Sie tragen ein Kreuz an ihrer Halskette. Glauben Sie an Gott?Werner Schroeter: Ich bin überzeugter Christ. Die Verbrechen, die die Institution Kirche über die Jahrhunderte hinweg begangen hat, sind allerdings entsetzlich. Dabei ist die Idee des Christentums gut. Nur der Umgang damit ist falsch und als Missbrauch von Menschen und Macht anzusehen. Das ist im Islam übrigens identisch. Im Koran selbst gibt es auch nichts Brutales.

Worin liegt für Sie der Reiz des Stücks?Werner Schroeter: Es geht um Wahrhaftigkeit und damit um eine Aktualität, die nicht vergeht.

Sie nehmen die Infantin, die bei Schiller zwar vorkommt, bei Verdi aber gestrichen wurde, in Ihre Inszenierung hinein. Warum?Werner Schroeter: Schiller hat sich schon etwas dabei gedacht. Das gemeinsame Kind von Philipp und Elisabeth ist wie eine Klammer, die beide miteinander verbindet. Die Infantin ist ein wichtiges Unterpfand einer tatsächlich stattgefunden habenden Beziehung.
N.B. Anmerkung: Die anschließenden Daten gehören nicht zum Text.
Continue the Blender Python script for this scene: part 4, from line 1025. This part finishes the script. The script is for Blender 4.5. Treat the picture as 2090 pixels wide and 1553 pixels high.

Wie steht es mit dem Filmregisseur Schroeter?Werner Schroeter: Bis 1972 habe ich nur Filme gedreht. Dann holte Peter Zadek mich ans Theater. Heute kommt ein Film auf acht Theaterinszenierungen. Mein letzter Film war »Deux«, eine portugiesische Produktion, die eine Doppelgänger-Geschichte erzählt. Ansonsten macht mir das Theater einfach so viel Spaß. Das ist für mich wie eine Familie.